The cash-grabbing limb of the scene is one that the group actively resist, choosing instead to be bastions of the pioneering culture and sound which evolved around them in the mid-to-late nineties in the Southern States. “What I came up listening to turned out to be so pivotal” continues Evans. “I was in Georgia during the time of Dungeon Family coming up, and that turned out to be a big shifting point in hip-hop. We heard a lot of this stuff before the world, the way of thinking, the way of dress, the movement, the sound, we were there for it...Prior to that the South was really gated out, and as time has progressed it’s become more of a dominant sound, where almost everything in the genre comes from that time period and the sound and the attitude that was built there. All that stuff was on the back of really strong principles, on the back of the home-cooked, country-fied, soulful background that was added into the hip-hop formula from the South.”

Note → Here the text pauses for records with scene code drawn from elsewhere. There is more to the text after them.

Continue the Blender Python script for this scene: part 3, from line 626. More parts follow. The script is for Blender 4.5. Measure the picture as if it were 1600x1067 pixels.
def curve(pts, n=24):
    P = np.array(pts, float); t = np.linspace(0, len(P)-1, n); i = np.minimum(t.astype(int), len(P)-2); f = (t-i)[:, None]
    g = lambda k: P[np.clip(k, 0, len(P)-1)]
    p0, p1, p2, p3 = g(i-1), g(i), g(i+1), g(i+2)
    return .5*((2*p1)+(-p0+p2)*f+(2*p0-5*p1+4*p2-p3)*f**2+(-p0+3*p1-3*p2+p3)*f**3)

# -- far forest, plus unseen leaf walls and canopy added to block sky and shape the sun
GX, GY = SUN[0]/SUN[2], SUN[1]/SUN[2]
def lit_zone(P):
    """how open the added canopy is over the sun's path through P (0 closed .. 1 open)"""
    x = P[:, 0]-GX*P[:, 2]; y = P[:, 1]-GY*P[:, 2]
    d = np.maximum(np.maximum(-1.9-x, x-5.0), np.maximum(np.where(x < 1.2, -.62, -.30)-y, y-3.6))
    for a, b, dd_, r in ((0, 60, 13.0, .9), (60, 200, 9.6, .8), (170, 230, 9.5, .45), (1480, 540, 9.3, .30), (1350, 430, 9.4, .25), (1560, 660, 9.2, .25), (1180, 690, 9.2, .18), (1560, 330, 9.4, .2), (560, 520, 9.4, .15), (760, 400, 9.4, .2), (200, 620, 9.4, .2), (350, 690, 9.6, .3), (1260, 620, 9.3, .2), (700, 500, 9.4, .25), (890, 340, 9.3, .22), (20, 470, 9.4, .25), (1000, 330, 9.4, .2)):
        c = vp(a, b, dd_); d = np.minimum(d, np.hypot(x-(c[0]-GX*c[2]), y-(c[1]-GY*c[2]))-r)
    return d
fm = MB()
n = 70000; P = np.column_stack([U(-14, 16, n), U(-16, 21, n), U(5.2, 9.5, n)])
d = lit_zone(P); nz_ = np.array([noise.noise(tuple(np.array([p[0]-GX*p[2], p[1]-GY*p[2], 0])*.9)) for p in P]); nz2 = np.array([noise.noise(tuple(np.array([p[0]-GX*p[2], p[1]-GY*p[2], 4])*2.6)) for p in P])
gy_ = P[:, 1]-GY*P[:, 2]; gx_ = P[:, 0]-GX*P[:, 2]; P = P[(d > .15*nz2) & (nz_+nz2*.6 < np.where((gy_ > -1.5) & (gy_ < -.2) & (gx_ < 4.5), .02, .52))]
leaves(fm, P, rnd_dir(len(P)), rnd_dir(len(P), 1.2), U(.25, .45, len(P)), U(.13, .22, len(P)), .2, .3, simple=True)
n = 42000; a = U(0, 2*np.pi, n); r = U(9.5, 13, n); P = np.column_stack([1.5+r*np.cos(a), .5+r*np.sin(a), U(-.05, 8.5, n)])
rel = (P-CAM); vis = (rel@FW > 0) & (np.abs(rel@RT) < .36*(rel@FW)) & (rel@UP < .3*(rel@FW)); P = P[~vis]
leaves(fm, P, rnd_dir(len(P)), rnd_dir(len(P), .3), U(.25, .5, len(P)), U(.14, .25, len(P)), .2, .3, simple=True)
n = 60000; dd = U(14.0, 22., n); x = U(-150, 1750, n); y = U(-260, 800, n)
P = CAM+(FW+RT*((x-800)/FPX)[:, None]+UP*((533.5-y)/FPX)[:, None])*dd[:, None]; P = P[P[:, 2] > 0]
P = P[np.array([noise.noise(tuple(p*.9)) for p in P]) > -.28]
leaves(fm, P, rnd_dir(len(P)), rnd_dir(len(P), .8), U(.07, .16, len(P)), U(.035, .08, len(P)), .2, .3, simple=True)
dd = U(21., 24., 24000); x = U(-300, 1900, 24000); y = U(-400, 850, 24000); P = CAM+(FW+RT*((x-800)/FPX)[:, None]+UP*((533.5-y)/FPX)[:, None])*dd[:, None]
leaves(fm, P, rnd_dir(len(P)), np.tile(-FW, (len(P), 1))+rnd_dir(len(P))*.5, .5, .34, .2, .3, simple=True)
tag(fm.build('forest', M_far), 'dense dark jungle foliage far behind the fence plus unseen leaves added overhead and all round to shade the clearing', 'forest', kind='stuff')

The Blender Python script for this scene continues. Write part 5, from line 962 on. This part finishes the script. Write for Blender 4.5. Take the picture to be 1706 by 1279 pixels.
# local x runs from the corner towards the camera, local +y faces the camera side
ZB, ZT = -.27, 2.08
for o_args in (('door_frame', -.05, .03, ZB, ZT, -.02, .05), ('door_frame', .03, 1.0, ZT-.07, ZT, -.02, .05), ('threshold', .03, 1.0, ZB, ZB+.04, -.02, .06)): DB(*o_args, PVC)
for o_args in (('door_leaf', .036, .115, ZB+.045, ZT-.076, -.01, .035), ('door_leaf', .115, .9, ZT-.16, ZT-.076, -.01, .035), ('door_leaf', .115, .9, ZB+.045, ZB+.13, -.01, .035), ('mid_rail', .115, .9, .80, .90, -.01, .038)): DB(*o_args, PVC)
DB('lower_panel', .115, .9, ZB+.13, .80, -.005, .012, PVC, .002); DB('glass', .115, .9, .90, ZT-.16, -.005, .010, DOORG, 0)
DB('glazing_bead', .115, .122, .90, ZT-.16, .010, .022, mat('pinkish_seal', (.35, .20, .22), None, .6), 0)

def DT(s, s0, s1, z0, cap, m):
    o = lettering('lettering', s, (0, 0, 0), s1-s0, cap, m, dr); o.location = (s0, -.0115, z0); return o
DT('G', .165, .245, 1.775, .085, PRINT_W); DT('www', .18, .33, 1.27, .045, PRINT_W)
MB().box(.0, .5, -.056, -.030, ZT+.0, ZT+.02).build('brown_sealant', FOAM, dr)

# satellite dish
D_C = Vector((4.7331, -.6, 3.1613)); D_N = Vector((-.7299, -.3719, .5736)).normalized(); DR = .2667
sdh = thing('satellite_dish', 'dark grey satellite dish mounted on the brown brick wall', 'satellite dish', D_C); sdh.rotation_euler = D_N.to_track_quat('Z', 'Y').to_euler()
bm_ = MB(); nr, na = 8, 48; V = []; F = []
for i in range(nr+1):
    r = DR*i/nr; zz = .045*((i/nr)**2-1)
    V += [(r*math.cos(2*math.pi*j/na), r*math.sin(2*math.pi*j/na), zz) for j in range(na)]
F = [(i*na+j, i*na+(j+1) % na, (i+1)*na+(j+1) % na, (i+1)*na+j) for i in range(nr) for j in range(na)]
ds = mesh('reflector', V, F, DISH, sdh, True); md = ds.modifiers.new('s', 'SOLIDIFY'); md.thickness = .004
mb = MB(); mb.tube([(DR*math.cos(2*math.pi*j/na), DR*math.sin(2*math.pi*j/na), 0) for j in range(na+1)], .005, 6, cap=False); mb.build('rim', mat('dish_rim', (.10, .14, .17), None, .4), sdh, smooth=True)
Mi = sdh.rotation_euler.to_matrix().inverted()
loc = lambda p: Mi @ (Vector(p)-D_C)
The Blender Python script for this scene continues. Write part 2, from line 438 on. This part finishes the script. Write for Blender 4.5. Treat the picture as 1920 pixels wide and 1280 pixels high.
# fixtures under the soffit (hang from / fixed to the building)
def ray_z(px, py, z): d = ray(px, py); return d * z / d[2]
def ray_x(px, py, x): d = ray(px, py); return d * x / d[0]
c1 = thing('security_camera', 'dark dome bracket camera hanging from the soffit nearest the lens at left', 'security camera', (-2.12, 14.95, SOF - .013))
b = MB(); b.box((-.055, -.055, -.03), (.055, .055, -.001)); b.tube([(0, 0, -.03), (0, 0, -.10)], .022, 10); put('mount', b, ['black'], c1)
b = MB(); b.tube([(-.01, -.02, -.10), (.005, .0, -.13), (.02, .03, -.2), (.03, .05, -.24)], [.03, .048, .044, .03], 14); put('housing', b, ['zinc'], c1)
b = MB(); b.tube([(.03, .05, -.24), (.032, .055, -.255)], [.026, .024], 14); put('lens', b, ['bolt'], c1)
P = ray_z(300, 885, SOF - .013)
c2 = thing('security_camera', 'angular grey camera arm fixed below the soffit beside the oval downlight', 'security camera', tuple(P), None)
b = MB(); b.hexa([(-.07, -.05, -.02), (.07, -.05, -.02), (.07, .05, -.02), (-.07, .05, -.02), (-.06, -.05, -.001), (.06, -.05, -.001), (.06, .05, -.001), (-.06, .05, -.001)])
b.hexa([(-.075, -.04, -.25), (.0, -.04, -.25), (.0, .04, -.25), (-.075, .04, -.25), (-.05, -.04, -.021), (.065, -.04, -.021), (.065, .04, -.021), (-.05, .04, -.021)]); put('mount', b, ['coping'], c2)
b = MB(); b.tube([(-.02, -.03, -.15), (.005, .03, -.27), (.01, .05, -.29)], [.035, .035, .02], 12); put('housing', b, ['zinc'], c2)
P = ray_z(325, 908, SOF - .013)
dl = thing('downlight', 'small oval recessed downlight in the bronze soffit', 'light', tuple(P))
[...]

“Dungeon Family, OutKast, CeeLo, Organized Noize”, concurs Swilley, “...they kind of allowed for us to exist. We feel comfortable to do what we do now because of people like that, and I think we’re just trying to carry that torch.” Evans counters: “We are the torch!”
And so it is that Revival Season are the curators, keepers, orators and progressors of their own history, embodying the canon and pushing its boundaries. Mic in hand on a stage (See this light keep coming out of my mouth, as Evans says on ‘Stars’), they are not so very different from the ministers who, delivering their message with fervour, first showed Jonah Swilley and Brandon Evans the way.